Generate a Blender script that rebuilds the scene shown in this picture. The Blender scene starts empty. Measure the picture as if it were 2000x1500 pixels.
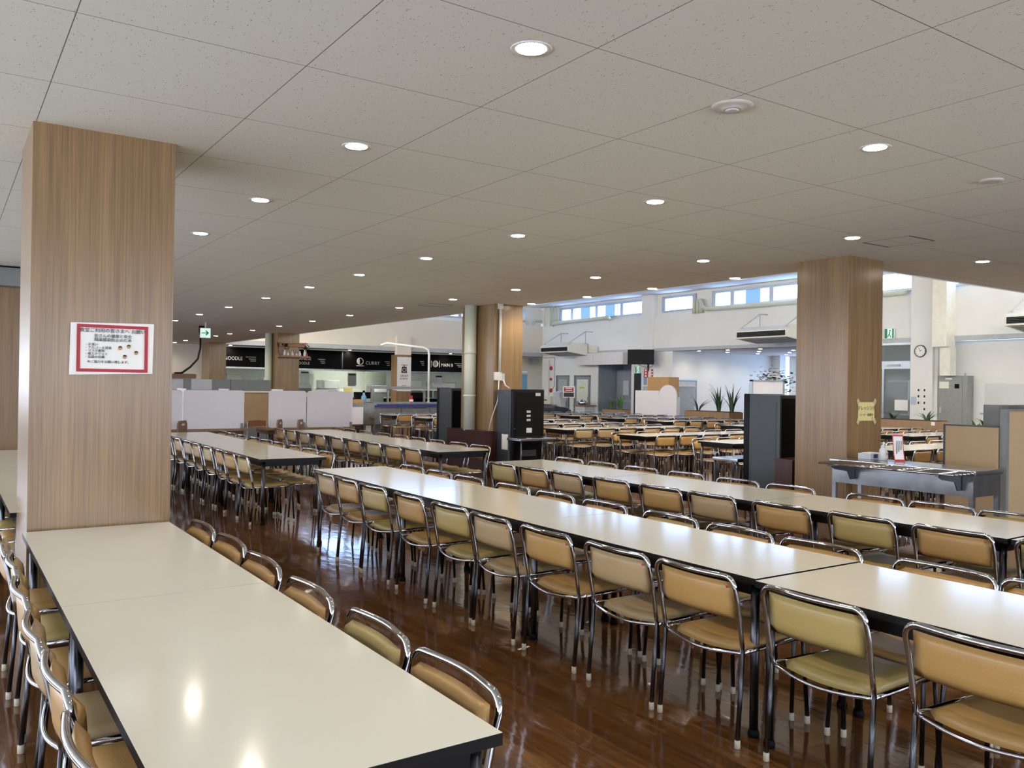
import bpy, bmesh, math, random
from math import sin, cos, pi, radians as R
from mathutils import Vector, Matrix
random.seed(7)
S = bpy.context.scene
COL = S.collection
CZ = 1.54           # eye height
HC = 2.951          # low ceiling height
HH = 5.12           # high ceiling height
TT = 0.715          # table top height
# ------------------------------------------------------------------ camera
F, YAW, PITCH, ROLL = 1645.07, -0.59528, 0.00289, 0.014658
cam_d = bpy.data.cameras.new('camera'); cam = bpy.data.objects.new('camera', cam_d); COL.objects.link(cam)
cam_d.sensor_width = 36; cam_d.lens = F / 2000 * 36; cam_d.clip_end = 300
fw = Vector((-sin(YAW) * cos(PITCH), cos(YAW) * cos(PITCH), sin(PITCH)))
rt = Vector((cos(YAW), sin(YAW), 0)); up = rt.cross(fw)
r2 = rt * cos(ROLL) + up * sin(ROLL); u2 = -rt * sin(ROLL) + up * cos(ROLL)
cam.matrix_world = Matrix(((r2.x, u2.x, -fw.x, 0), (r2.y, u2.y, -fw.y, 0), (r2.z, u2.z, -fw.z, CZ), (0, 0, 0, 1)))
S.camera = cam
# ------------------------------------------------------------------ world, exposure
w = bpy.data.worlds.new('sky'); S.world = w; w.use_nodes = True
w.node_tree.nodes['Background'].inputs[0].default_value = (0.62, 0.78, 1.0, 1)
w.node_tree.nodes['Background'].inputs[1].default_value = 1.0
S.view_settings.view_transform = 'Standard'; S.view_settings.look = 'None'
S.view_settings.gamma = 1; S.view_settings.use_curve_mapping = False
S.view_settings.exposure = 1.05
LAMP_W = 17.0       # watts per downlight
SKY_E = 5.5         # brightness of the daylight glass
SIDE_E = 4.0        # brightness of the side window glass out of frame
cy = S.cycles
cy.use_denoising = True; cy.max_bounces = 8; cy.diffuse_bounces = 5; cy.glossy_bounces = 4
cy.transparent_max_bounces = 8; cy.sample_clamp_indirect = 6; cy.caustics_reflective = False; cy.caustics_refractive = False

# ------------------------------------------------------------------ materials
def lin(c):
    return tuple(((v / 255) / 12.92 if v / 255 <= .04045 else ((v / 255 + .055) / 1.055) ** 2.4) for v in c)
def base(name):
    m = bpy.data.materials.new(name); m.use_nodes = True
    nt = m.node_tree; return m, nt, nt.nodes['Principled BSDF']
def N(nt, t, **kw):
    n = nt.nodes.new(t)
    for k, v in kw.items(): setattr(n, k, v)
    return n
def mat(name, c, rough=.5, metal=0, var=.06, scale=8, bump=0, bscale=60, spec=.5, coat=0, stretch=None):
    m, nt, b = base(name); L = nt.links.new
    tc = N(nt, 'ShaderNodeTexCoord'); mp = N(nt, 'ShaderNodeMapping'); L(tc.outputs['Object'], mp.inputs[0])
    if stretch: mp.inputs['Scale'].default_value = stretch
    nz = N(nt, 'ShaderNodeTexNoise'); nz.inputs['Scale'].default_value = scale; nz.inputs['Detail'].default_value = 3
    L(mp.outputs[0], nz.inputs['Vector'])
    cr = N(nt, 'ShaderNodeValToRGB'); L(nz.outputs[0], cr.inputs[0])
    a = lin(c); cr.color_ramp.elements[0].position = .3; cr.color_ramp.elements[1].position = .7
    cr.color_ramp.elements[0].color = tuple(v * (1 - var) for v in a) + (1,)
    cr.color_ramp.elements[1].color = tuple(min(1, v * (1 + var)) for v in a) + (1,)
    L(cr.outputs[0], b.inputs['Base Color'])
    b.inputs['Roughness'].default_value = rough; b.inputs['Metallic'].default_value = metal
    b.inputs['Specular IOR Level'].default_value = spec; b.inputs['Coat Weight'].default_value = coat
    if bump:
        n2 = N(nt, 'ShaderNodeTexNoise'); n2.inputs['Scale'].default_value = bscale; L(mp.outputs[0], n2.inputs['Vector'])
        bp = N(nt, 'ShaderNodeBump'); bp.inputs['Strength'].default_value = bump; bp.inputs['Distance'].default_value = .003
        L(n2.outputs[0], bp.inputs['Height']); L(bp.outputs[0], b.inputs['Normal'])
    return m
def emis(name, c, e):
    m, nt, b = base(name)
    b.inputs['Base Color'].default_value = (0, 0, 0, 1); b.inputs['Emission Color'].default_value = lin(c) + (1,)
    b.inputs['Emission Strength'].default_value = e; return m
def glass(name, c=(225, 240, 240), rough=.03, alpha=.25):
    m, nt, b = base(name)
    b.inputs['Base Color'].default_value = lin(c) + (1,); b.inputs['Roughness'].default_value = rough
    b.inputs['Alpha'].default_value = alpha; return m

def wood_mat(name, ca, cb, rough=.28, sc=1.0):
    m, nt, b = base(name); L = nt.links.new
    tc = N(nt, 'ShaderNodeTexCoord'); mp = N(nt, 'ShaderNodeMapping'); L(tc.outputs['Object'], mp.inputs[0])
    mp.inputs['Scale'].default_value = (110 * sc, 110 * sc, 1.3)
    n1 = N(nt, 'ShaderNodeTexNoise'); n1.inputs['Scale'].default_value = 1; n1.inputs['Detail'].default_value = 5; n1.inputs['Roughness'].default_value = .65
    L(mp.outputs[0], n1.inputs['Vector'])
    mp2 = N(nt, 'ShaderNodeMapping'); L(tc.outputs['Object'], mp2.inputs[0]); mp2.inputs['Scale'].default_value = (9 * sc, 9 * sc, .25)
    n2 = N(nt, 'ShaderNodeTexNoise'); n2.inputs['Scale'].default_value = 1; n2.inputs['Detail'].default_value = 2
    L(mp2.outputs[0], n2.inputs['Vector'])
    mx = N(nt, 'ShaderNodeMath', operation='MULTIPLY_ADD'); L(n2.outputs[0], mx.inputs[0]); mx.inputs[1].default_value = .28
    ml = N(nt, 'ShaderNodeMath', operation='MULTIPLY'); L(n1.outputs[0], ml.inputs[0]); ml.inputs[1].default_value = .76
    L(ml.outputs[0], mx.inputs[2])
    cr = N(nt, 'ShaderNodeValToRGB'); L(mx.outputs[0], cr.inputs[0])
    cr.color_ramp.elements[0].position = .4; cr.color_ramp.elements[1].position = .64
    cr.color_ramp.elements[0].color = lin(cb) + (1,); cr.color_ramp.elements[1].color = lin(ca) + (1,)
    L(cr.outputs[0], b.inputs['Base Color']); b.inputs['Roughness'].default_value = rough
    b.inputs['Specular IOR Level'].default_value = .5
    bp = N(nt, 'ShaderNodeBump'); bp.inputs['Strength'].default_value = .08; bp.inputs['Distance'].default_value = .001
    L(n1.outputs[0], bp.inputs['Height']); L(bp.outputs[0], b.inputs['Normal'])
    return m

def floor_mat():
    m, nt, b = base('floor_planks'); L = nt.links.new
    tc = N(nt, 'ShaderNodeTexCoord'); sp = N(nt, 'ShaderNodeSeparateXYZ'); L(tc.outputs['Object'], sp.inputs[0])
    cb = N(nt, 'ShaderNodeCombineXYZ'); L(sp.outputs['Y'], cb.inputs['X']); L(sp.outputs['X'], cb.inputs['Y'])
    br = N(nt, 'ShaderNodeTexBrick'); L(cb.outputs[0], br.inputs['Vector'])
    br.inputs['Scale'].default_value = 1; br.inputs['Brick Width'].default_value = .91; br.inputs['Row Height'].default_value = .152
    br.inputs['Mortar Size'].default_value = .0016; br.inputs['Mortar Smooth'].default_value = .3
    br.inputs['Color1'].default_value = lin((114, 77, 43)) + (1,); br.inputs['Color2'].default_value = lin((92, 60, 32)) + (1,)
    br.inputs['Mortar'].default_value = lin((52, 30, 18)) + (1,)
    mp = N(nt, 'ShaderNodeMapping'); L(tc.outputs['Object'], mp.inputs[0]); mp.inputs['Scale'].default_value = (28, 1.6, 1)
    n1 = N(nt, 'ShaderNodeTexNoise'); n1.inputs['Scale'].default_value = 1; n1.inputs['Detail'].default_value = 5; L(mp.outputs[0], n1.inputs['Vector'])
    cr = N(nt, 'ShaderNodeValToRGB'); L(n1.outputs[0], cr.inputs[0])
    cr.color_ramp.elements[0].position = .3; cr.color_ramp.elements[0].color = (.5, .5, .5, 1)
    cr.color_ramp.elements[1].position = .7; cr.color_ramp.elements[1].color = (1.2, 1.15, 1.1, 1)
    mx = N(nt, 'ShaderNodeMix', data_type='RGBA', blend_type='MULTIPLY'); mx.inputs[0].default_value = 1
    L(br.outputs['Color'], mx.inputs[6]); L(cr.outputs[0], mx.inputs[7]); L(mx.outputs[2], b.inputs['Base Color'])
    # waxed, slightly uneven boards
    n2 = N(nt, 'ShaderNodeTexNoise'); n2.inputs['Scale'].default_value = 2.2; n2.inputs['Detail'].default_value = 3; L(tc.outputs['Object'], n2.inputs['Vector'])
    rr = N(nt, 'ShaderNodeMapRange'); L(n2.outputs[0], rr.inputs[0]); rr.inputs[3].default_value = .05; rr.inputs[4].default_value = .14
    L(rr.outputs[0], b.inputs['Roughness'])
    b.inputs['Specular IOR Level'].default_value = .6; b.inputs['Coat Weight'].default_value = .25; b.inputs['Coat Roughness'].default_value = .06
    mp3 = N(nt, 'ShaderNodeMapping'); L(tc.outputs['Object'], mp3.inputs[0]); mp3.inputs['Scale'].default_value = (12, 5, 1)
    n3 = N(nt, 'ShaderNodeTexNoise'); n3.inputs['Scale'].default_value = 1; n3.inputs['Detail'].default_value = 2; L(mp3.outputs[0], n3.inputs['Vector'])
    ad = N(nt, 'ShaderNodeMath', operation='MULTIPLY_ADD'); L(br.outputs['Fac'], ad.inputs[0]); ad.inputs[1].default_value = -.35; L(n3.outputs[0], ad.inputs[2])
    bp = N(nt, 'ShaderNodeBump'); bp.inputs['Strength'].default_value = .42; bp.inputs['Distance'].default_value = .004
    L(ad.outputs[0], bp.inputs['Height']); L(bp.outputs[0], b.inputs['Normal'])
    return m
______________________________
Copy nothing but the lines from the top of the material through the line holding "cy.transparent_max_bounces = 8;", exactly as written; omit pictures.

- Written answer:
Generate a Blender script that rebuilds the scene shown in this picture. The Blender scene starts empty. Measure the picture as if it were 2000x1500 pixels.
import bpy, bmesh, math, random
from math import sin, cos, pi, radians as R
from mathutils import Vector, Matrix
random.seed(7)
S = bpy.context.scene
COL = S.collection
CZ = 1.54           # eye height
HC = 2.951          # low ceiling height
HH = 5.12           # high ceiling height
TT = 0.715          # table top height
# ------------------------------------------------------------------ camera
F, YAW, PITCH, ROLL = 1645.07, -0.59528, 0.00289, 0.014658
cam_d = bpy.data.cameras.new('camera'); cam = bpy.data.objects.new('camera', cam_d); COL.objects.link(cam)
cam_d.sensor_width = 36; cam_d.lens = F / 2000 * 36; cam_d.clip_end = 300
fw = Vector((-sin(YAW) * cos(PITCH), cos(YAW) * cos(PITCH), sin(PITCH)))
rt = Vector((cos(YAW), sin(YAW), 0)); up = rt.cross(fw)
r2 = rt * cos(ROLL) + up * sin(ROLL); u2 = -rt * sin(ROLL) + up * cos(ROLL)
cam.matrix_world = Matrix(((r2.x, u2.x, -fw.x, 0), (r2.y, u2.y, -fw.y, 0), (r2.z, u2.z, -fw.z, CZ), (0, 0, 0, 1)))
S.camera = cam
# ------------------------------------------------------------------ world, exposure
w = bpy.data.worlds.new('sky'); S.world = w; w.use_nodes = True
w.node_tree.nodes['Background'].inputs[0].default_value = (0.62, 0.78, 1.0, 1)
w.node_tree.nodes['Background'].inputs[1].default_value = 1.0
S.view_settings.view_transform = 'Standard'; S.view_settings.look = 'None'
S.view_settings.gamma = 1; S.view_settings.use_curve_mapping = False
S.view_settings.exposure = 1.05
LAMP_W = 17.0       # watts per downlight
SKY_E = 5.5         # brightness of the daylight glass
SIDE_E = 4.0        # brightness of the side window glass out of frame
cy = S.cycles
cy.use_denoising = True; cy.max_bounces = 8; cy.diffuse_bounces = 5; cy.glossy_bounces = 4
cy.transparent_max_bounces = 8; cy.sample_clamp_indirect = 6; cy.caustics_reflective = False; cy.caustics_refractive = False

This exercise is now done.